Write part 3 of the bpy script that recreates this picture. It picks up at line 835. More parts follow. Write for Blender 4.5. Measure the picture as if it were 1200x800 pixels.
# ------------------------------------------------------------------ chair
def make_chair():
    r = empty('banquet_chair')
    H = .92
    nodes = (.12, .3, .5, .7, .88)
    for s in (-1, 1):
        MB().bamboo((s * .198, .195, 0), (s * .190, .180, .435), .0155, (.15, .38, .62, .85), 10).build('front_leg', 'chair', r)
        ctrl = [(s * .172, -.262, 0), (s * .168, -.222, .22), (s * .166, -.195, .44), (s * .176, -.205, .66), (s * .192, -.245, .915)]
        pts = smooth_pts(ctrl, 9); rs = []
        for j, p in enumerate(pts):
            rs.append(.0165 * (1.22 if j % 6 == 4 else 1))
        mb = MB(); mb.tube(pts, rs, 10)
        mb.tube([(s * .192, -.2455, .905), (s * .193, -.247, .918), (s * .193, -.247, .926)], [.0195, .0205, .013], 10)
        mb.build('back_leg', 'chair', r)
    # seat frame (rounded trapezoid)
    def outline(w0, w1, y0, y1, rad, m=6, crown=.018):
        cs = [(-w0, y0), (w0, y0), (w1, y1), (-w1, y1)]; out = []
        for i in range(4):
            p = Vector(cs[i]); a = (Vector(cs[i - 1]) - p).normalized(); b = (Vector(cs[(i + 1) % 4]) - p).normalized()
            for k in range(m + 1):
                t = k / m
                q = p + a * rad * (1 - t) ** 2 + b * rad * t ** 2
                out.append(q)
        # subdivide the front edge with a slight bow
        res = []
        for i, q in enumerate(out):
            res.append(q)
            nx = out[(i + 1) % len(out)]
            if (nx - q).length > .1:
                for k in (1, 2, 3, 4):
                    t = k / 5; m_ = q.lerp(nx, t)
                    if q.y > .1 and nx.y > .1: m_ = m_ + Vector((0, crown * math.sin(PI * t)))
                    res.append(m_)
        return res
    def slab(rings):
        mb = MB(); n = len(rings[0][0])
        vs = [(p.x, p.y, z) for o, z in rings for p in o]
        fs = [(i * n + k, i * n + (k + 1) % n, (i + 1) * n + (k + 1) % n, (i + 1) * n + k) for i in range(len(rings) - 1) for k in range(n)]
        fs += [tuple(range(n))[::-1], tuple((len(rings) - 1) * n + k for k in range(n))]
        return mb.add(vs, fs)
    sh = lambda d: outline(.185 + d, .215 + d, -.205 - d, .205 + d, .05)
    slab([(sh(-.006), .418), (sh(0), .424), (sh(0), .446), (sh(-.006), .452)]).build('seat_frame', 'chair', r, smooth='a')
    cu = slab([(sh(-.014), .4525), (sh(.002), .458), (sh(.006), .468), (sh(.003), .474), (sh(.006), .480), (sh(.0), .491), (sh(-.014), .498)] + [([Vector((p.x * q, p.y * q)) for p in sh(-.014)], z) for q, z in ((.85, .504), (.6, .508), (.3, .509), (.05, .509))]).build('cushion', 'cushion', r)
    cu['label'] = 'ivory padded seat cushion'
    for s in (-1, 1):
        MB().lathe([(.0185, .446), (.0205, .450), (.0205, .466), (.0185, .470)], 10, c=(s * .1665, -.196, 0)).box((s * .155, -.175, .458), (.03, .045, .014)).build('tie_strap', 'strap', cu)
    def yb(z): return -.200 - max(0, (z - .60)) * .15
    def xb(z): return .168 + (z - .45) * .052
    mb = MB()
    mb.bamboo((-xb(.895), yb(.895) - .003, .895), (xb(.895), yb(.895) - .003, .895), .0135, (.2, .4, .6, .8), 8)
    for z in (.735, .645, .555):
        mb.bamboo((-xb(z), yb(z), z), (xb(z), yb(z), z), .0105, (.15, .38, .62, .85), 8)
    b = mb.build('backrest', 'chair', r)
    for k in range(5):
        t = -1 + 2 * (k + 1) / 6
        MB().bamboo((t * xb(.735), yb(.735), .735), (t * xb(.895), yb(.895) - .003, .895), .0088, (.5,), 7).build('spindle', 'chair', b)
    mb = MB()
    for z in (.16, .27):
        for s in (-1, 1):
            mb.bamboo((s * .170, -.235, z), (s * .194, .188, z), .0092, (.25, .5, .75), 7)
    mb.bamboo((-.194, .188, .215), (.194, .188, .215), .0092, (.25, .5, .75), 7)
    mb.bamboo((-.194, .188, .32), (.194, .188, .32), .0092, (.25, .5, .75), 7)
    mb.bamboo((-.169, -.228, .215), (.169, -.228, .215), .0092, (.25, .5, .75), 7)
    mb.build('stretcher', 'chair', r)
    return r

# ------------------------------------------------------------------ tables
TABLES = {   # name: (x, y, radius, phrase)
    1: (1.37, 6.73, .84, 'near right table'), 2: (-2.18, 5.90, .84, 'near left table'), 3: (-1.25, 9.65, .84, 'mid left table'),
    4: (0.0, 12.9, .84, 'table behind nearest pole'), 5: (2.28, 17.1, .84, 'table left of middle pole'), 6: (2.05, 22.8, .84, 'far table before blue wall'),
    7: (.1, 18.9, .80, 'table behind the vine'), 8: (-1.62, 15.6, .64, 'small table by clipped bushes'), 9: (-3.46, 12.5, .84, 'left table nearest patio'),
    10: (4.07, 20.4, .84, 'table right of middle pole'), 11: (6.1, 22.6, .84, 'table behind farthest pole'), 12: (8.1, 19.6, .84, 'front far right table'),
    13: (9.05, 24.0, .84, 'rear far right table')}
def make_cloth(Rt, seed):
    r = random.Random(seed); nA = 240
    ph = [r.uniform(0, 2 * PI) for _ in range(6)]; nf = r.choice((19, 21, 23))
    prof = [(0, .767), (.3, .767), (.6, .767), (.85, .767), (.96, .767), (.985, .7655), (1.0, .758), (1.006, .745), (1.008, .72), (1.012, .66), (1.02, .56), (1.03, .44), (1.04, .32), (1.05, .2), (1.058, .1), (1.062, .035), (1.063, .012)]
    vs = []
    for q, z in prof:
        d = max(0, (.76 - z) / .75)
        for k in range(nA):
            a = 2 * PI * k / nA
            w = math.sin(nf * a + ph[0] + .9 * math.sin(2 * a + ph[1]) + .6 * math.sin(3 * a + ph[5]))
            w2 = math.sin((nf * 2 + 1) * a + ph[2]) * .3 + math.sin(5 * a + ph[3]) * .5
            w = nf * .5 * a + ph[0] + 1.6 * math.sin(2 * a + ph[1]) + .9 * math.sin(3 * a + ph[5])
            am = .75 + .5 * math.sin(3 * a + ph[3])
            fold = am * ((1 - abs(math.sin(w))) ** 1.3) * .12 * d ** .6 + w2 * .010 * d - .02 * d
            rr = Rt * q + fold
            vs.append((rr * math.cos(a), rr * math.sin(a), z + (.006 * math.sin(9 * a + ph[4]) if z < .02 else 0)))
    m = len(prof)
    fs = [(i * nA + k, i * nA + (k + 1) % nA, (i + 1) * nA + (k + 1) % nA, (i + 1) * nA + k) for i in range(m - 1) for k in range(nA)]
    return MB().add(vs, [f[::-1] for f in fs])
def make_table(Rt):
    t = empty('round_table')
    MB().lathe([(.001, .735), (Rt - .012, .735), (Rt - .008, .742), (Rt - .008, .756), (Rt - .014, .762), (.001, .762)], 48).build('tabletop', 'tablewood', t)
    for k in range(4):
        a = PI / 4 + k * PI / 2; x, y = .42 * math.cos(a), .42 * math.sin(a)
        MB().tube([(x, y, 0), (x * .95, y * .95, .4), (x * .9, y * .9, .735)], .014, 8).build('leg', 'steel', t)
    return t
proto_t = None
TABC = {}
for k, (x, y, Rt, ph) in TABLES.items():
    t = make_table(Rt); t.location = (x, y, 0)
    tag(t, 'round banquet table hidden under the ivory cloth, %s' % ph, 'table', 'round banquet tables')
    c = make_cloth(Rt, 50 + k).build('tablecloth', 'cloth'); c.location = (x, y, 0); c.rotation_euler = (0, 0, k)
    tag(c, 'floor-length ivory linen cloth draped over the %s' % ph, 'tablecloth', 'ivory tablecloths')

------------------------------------

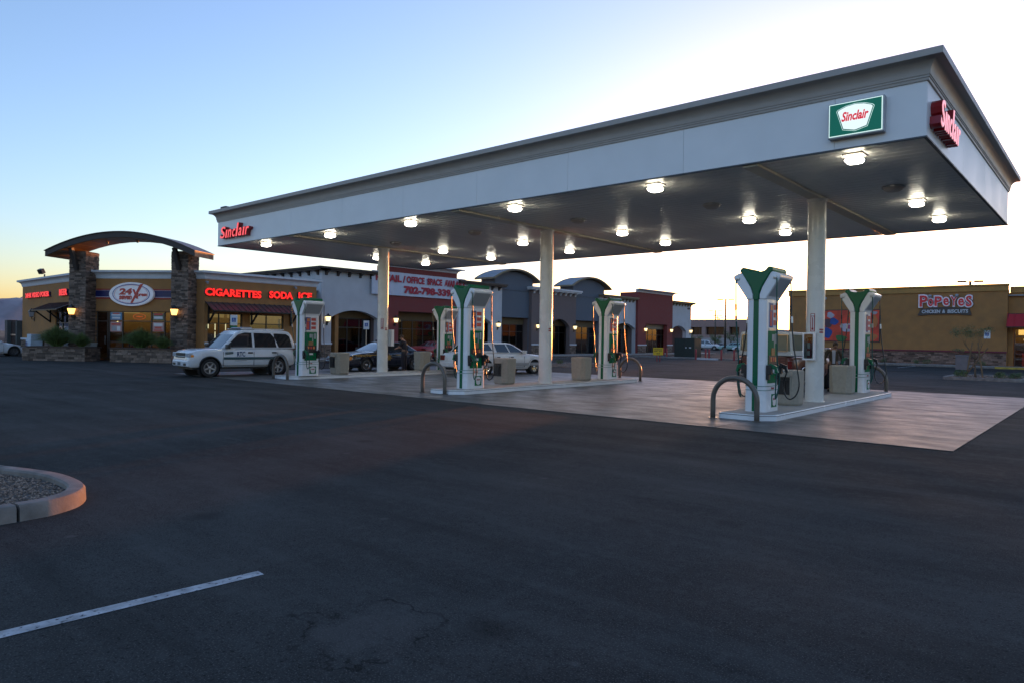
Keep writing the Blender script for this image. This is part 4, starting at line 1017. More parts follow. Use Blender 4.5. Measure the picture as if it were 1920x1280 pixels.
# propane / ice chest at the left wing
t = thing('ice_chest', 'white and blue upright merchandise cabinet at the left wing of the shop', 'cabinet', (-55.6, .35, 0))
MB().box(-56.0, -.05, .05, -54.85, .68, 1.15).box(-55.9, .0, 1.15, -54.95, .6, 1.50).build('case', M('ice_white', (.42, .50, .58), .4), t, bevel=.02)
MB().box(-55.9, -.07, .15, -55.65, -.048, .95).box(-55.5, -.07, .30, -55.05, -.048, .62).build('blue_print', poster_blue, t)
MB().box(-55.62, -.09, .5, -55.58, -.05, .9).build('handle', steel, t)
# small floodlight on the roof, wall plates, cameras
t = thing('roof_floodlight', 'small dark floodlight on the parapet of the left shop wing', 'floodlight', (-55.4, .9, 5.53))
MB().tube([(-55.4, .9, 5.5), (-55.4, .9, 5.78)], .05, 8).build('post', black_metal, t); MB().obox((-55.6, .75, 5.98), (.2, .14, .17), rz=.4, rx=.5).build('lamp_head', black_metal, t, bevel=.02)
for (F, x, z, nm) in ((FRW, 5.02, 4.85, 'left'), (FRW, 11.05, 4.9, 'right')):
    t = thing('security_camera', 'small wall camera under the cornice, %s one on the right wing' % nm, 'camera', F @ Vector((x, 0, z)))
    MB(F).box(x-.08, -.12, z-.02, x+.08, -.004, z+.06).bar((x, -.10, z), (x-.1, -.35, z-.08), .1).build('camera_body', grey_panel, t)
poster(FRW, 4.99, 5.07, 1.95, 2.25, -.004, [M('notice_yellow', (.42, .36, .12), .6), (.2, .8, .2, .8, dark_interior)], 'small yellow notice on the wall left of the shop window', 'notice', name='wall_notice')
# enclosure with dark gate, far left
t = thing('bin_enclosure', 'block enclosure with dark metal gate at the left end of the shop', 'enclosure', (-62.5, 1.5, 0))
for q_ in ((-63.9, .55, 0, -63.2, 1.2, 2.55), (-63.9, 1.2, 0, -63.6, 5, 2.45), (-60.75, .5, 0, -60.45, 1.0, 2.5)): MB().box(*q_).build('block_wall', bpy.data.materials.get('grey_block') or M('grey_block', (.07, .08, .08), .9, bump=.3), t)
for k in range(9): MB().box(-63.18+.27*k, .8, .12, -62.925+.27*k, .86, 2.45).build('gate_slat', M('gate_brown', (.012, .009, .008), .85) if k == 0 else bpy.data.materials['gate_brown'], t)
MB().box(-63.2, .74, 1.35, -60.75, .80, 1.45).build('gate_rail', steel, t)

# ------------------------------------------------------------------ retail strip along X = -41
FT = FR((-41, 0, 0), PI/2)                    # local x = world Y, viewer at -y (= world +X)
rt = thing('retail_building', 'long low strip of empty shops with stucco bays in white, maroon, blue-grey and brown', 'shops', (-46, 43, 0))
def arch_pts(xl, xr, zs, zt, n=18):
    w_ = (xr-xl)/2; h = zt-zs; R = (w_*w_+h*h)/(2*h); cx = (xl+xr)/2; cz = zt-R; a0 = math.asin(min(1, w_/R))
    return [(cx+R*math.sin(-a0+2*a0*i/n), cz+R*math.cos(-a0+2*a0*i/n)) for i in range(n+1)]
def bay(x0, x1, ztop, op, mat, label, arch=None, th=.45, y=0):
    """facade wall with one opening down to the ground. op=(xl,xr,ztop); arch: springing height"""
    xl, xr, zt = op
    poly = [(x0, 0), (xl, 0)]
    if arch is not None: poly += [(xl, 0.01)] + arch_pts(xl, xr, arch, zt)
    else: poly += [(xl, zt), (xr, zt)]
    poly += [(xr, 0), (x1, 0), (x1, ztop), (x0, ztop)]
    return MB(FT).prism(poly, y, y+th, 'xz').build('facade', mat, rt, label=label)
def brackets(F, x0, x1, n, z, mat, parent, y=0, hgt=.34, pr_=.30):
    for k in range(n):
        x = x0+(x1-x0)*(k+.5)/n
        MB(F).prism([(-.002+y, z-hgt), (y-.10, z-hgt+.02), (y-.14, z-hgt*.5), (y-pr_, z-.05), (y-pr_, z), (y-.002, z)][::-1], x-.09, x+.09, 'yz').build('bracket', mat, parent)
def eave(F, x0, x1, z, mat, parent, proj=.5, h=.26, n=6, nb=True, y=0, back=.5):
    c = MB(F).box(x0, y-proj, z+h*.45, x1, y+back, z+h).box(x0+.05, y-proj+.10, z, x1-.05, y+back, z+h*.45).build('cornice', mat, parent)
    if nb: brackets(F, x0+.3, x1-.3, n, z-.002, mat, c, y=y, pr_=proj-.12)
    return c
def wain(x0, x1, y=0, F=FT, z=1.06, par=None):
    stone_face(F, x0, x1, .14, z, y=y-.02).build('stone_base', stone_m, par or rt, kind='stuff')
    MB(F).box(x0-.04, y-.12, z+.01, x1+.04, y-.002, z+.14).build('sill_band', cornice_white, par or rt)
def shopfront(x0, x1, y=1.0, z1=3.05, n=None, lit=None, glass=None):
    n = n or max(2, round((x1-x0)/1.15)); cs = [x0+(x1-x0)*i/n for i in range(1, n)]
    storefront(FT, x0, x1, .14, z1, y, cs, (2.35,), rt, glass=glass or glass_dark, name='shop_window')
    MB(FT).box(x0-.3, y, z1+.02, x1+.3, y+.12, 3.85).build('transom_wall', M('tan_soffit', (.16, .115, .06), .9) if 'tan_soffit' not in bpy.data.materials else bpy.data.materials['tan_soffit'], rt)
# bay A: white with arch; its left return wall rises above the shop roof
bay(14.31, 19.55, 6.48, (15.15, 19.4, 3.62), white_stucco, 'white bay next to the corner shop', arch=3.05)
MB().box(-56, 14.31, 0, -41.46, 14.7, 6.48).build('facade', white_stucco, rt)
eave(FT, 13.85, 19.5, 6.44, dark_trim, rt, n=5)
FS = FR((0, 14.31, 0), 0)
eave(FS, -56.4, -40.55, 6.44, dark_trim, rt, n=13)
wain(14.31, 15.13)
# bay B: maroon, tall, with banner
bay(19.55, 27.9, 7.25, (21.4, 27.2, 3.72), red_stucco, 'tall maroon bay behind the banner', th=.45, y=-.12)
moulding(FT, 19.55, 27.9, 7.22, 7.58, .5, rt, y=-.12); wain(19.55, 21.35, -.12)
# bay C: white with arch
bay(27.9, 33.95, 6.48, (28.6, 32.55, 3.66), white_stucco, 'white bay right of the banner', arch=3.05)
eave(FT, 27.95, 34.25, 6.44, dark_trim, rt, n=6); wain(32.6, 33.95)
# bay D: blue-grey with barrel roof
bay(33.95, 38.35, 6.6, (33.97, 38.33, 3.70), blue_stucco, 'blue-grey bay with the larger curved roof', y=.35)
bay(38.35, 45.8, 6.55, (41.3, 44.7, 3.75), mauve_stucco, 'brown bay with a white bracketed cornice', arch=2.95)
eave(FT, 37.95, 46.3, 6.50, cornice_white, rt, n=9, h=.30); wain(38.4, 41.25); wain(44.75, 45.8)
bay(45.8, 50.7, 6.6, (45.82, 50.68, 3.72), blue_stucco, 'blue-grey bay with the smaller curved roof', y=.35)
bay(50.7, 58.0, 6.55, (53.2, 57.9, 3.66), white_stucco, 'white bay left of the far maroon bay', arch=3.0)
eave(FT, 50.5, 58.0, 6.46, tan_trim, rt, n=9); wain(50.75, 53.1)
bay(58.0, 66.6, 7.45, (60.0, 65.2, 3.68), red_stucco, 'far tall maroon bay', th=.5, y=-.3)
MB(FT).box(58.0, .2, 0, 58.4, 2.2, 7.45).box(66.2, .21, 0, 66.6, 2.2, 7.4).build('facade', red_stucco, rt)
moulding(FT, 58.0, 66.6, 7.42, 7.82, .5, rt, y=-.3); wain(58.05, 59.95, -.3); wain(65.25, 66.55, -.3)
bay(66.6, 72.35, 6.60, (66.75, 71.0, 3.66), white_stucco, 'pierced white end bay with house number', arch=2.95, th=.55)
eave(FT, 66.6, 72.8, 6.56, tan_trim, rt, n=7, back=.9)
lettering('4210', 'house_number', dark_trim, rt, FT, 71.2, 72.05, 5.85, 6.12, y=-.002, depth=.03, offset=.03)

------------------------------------

▶ Exercise task
Determine the number of lines in the data that contain "parts" as a word or string, and state only that number.

▶ Exercise solution
2